* **DATASET EXTRACT**:

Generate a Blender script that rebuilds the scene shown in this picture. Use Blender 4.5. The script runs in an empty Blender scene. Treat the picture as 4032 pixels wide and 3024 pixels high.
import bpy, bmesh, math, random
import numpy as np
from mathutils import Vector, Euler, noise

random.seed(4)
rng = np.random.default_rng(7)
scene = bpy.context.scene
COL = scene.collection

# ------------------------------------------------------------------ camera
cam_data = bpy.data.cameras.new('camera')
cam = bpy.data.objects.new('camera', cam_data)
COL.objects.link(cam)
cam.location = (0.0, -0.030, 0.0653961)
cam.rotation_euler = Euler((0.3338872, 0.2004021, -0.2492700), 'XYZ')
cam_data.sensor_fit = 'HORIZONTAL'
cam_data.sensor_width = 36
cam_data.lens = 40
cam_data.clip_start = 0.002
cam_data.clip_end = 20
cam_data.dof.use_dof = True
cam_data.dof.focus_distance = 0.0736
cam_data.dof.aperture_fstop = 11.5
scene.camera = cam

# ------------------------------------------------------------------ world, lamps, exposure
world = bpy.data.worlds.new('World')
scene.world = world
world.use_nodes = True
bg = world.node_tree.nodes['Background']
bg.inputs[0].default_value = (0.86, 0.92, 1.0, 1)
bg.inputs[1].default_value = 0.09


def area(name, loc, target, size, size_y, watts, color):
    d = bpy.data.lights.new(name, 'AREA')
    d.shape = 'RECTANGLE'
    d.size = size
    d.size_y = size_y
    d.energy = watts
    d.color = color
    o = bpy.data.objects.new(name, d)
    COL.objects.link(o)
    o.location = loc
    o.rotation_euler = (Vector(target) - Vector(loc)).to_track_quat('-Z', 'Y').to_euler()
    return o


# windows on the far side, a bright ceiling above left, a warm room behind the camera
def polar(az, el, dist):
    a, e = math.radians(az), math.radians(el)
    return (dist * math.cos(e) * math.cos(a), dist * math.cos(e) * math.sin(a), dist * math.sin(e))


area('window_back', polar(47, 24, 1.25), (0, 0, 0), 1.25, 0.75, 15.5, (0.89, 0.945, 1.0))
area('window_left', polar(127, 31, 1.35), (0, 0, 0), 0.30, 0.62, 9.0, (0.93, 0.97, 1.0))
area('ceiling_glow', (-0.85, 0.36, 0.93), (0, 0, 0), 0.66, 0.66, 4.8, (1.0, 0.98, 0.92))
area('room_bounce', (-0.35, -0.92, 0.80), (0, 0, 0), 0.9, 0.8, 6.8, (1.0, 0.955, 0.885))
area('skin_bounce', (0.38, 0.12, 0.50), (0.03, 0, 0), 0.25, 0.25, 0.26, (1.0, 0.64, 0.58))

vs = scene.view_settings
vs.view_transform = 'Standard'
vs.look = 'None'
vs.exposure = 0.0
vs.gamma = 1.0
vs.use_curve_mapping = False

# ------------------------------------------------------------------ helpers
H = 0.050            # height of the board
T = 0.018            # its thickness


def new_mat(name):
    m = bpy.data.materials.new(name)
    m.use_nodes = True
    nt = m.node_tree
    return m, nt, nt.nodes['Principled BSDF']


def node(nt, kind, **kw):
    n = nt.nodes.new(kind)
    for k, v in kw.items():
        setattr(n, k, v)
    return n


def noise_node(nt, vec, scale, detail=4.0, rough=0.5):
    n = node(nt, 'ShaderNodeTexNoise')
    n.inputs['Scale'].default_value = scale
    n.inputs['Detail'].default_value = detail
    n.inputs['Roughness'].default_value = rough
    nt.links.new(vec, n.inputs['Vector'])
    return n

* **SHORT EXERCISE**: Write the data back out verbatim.

* **SOLUTION TO THIS PROBLEM**:
Generate a Blender script that rebuilds the scene shown in this picture. Use Blender 4.5. The script runs in an empty Blender scene. Treat the picture as 4032 pixels wide and 3024 pixels high.
import bpy, bmesh, math, random
import numpy as np
from mathutils import Vector, Euler, noise

random.seed(4)
rng = np.random.default_rng(7)
scene = bpy.context.scene
COL = scene.collection

# ------------------------------------------------------------------ camera
cam_data = bpy.data.cameras.new('camera')
cam = bpy.data.objects.new('camera', cam_data)
COL.objects.link(cam)
cam.location = (0.0, -0.030, 0.0653961)
cam.rotation_euler = Euler((0.3338872, 0.2004021, -0.2492700), 'XYZ')
cam_data.sensor_fit = 'HORIZONTAL'
cam_data.sensor_width = 36
cam_data.lens = 40
cam_data.clip_start = 0.002
cam_data.clip_end = 20
cam_data.dof.use_dof = True
cam_data.dof.focus_distance = 0.0736
cam_data.dof.aperture_fstop = 11.5
scene.camera = cam

# ------------------------------------------------------------------ world, lamps, exposure
world = bpy.data.worlds.new('World')
scene.world = world
world.use_nodes = True
bg = world.node_tree.nodes['Background']
bg.inputs[0].default_value = (0.86, 0.92, 1.0, 1)
bg.inputs[1].default_value = 0.09


def area(name, loc, target, size, size_y, watts, color):
    d = bpy.data.lights.new(name, 'AREA')
    d.shape = 'RECTANGLE'
    d.size = size
    d.size_y = size_y
    d.energy = watts
    d.color = color
    o = bpy.data.objects.new(name, d)
    COL.objects.link(o)
    o.location = loc
    o.rotation_euler = (Vector(target) - Vector(loc)).to_track_quat('-Z', 'Y').to_euler()
    return o


# windows on the far side, a bright ceiling above left, a warm room behind the camera
def polar(az, el, dist):
    a, e = math.radians(az), math.radians(el)
    return (dist * math.cos(e) * math.cos(a), dist * math.cos(e) * math.sin(a), dist * math.sin(e))


area('window_back', polar(47, 24, 1.25), (0, 0, 0), 1.25, 0.75, 15.5, (0.89, 0.945, 1.0))
area('window_left', polar(127, 31, 1.35), (0, 0, 0), 0.30, 0.62, 9.0, (0.93, 0.97, 1.0))
area('ceiling_glow', (-0.85, 0.36, 0.93), (0, 0, 0), 0.66, 0.66, 4.8, (1.0, 0.98, 0.92))
area('room_bounce', (-0.35, -0.92, 0.80), (0, 0, 0), 0.9, 0.8, 6.8, (1.0, 0.955, 0.885))
area('skin_bounce', (0.38, 0.12, 0.50), (0.03, 0, 0), 0.25, 0.25, 0.26, (1.0, 0.64, 0.58))

vs = scene.view_settings
vs.view_transform = 'Standard'
vs.look = 'None'
vs.exposure = 0.0
vs.gamma = 1.0
vs.use_curve_mapping = False

# ------------------------------------------------------------------ helpers
H = 0.050            # height of the board
T = 0.018            # its thickness


def new_mat(name):
    m = bpy.data.materials.new(name)
    m.use_nodes = True
    nt = m.node_tree
    return m, nt, nt.nodes['Principled BSDF']


def node(nt, kind, **kw):
    n = nt.nodes.new(kind)
    for k, v in kw.items():
        setattr(n, k, v)
    return n


def noise_node(nt, vec, scale, detail=4.0, rough=0.5):
    n = node(nt, 'ShaderNodeTexNoise')
    n.inputs['Scale'].default_value = scale
    n.inputs['Detail'].default_value = detail
    n.inputs['Roughness'].default_value = rough
    nt.links.new(vec, n.inputs['Vector'])
    return n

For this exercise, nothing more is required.